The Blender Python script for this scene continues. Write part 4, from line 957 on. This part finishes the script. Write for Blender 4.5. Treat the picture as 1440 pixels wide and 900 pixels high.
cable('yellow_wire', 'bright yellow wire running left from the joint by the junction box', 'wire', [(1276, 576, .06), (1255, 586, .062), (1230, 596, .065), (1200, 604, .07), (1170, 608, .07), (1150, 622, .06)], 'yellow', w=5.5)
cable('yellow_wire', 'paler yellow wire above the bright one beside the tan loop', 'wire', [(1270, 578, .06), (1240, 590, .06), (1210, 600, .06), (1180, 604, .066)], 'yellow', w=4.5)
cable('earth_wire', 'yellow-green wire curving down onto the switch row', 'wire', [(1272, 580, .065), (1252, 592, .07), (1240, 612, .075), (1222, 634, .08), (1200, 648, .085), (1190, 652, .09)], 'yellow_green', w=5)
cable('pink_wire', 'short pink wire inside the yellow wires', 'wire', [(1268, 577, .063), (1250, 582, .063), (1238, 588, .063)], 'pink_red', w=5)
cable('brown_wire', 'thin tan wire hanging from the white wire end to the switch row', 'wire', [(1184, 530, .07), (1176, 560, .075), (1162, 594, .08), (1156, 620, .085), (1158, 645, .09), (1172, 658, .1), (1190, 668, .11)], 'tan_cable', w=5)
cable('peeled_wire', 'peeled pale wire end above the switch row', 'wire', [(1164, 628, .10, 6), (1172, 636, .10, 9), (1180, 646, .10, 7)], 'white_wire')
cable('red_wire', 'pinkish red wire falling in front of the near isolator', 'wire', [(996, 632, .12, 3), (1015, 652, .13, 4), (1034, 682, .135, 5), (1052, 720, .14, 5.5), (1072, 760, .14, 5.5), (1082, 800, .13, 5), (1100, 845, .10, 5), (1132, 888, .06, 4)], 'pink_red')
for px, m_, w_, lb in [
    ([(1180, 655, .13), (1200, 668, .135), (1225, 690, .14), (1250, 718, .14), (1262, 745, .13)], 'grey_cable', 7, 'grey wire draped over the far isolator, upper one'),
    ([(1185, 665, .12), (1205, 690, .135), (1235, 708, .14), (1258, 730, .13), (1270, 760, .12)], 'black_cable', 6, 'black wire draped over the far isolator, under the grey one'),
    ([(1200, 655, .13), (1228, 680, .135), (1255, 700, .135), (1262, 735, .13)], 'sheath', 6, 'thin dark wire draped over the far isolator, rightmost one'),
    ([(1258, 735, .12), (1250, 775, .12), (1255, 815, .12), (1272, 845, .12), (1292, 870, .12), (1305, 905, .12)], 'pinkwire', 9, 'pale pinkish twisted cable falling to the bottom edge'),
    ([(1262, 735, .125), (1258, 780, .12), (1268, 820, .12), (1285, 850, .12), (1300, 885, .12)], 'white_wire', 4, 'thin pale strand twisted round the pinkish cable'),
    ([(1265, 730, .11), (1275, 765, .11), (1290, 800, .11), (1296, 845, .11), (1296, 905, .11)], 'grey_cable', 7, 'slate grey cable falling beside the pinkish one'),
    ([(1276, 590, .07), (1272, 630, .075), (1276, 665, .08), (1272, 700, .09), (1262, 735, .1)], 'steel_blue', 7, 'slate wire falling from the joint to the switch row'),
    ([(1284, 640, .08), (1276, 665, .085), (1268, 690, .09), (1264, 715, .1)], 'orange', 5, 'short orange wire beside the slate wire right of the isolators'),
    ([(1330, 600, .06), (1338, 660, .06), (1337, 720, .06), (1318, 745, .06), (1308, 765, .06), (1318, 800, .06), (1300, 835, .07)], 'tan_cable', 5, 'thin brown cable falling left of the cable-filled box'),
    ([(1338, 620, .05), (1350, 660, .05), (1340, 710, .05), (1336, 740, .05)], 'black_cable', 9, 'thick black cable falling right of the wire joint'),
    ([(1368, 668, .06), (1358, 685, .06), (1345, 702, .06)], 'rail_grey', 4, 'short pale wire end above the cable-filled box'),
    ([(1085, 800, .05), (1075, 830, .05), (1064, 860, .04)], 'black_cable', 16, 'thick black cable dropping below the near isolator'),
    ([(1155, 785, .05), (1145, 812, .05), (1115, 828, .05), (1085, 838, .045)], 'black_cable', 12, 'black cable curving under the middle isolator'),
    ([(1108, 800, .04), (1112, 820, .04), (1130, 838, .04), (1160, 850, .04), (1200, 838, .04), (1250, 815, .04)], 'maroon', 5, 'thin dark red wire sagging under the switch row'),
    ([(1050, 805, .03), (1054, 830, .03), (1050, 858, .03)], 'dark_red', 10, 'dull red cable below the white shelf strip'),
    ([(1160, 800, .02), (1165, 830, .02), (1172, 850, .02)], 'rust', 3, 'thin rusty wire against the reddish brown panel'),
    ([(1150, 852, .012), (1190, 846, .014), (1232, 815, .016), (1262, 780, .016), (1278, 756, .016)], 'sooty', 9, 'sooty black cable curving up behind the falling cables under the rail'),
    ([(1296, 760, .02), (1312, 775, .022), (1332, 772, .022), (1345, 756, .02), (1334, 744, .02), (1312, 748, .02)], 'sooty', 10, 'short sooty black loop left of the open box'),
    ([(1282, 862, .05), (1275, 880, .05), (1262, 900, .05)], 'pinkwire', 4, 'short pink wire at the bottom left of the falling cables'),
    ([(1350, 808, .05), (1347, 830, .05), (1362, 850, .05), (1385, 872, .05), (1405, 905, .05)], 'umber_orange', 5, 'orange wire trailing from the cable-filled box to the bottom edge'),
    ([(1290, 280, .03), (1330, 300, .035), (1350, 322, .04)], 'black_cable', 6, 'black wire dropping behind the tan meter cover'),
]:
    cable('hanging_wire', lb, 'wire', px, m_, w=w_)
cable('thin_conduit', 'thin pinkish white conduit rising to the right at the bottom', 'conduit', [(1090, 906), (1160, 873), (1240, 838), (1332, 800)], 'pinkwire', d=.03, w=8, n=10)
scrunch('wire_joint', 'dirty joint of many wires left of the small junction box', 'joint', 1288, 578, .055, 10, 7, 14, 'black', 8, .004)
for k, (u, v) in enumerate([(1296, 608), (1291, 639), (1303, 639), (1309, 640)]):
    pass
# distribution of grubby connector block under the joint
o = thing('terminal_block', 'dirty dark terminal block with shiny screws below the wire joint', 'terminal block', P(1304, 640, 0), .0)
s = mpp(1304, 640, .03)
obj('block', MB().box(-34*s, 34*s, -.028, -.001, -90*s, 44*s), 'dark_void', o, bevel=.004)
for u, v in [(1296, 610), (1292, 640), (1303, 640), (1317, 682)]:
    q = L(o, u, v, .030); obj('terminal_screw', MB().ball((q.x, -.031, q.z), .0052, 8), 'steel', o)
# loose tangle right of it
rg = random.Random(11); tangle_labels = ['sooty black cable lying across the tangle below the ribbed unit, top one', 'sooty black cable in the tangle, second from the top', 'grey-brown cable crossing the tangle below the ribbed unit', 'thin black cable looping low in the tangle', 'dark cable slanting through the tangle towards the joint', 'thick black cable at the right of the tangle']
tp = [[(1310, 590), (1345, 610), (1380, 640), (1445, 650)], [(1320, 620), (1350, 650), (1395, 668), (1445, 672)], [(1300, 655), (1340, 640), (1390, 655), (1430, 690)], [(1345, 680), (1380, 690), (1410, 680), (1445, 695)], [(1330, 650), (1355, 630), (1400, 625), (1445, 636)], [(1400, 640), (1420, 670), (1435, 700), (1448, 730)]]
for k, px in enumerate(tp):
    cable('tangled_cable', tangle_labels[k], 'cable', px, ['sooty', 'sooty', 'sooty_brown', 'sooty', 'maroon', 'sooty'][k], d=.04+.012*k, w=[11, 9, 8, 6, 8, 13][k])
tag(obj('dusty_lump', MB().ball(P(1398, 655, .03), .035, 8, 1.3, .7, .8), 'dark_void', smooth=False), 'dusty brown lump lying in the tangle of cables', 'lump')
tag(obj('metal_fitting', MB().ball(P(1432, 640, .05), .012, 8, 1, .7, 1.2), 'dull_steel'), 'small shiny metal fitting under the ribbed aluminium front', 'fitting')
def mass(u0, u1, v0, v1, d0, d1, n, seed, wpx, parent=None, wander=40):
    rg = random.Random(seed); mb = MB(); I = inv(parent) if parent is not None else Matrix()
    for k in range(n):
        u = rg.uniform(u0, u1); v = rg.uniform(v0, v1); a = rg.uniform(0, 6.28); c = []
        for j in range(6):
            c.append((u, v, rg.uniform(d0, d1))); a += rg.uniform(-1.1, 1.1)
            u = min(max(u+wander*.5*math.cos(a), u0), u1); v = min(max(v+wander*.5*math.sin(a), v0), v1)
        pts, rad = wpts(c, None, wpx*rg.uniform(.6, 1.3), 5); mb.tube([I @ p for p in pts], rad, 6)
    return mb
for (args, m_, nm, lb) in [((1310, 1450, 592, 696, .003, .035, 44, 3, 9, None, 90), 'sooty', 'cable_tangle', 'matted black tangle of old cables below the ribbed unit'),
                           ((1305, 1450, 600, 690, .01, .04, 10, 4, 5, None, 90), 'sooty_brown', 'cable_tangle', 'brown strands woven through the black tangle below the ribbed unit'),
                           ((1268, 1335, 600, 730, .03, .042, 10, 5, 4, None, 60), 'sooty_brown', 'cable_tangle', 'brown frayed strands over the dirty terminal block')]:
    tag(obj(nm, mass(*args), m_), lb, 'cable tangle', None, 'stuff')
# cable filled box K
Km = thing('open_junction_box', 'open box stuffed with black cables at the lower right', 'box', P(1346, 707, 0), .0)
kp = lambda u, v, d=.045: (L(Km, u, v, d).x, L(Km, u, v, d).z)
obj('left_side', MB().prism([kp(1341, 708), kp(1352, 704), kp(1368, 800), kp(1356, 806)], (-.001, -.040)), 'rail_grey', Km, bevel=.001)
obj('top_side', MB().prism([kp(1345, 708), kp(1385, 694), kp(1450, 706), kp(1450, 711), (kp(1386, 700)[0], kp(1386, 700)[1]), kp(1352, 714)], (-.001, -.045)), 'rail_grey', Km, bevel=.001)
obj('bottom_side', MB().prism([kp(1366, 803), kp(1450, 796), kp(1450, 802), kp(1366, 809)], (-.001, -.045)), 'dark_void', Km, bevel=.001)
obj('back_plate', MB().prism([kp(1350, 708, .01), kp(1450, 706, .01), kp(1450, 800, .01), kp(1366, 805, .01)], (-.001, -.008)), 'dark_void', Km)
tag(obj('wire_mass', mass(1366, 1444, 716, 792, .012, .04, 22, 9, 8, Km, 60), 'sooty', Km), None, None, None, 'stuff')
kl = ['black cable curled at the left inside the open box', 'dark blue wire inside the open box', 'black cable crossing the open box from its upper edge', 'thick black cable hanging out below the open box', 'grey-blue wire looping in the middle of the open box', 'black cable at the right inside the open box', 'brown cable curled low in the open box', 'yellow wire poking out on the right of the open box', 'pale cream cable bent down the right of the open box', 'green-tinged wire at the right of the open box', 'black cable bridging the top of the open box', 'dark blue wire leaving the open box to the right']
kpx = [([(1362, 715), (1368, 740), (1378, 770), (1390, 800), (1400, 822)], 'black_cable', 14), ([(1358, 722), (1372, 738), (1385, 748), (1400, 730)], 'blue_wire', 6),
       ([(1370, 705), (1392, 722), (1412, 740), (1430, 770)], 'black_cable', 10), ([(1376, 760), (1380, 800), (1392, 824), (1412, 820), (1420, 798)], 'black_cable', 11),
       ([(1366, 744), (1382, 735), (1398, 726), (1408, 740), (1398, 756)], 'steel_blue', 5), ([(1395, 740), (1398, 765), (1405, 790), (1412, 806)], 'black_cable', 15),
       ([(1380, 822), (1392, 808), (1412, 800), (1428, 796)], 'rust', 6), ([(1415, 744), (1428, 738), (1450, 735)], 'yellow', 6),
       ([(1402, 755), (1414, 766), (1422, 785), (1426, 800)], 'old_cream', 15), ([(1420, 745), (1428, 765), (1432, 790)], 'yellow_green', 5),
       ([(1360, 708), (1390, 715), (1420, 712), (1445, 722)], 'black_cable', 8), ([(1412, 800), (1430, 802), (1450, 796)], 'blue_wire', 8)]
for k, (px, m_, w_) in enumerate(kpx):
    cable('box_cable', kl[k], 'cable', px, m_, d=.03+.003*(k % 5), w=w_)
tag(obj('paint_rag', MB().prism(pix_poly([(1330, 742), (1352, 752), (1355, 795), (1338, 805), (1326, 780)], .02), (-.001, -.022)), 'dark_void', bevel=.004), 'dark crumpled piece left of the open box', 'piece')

▶ WORK REQUIRED:
Collect each line holding the string "from".

▶ FINAL ANSWER:
The Blender Python script for this scene continues. Write part 4, from line 957 on. This part finishes the script. Write for Blender 4.5. Treat the picture as 1440 pixels wide and 900 pixels high.
cable('yellow_wire', 'bright yellow wire running left from the joint by the junction box', 'wire', [(1276, 576, .06), (1255, 586, .062), (1230, 596, .065), (1200, 604, .07), (1170, 608, .07), (1150, 622, .06)], 'yellow', w=5.5)
cable('brown_wire', 'thin tan wire hanging from the white wire end to the switch row', 'wire', [(1184, 530, .07), (1176, 560, .075), (1162, 594, .08), (1156, 620, .085), (1158, 645, .09), (1172, 658, .1), (1190, 668, .11)], 'tan_cable', w=5)
    ([(1276, 590, .07), (1272, 630, .075), (1276, 665, .08), (1272, 700, .09), (1262, 735, .1)], 'steel_blue', 7, 'slate wire falling from the joint to the switch row'),
    ([(1350, 808, .05), (1347, 830, .05), (1362, 850, .05), (1385, 872, .05), (1405, 905, .05)], 'umber_orange', 5, 'orange wire trailing from the cable-filled box to the bottom edge'),
rg = random.Random(11); tangle_labels = ['sooty black cable lying across the tangle below the ribbed unit, top one', 'sooty black cable in the tangle, second from the top', 'grey-brown cable crossing the tangle below the ribbed unit', 'thin black cable looping low in the tangle', 'dark cable slanting through the tangle towards the joint', 'thick black cable at the right of the tangle']
kl = ['black cable curled at the left inside the open box', 'dark blue wire inside the open box', 'black cable crossing the open box from its upper edge', 'thick black cable hanging out below the open box', 'grey-blue wire looping in the middle of the open box', 'black cable at the right inside the open box', 'brown cable curled low in the open box', 'yellow wire poking out on the right of the open box', 'pale cream cable bent down the right of the open box', 'green-tinged wire at the right of the open box', 'black cable bridging the top of the open box', 'dark blue wire leaving the open box to the right']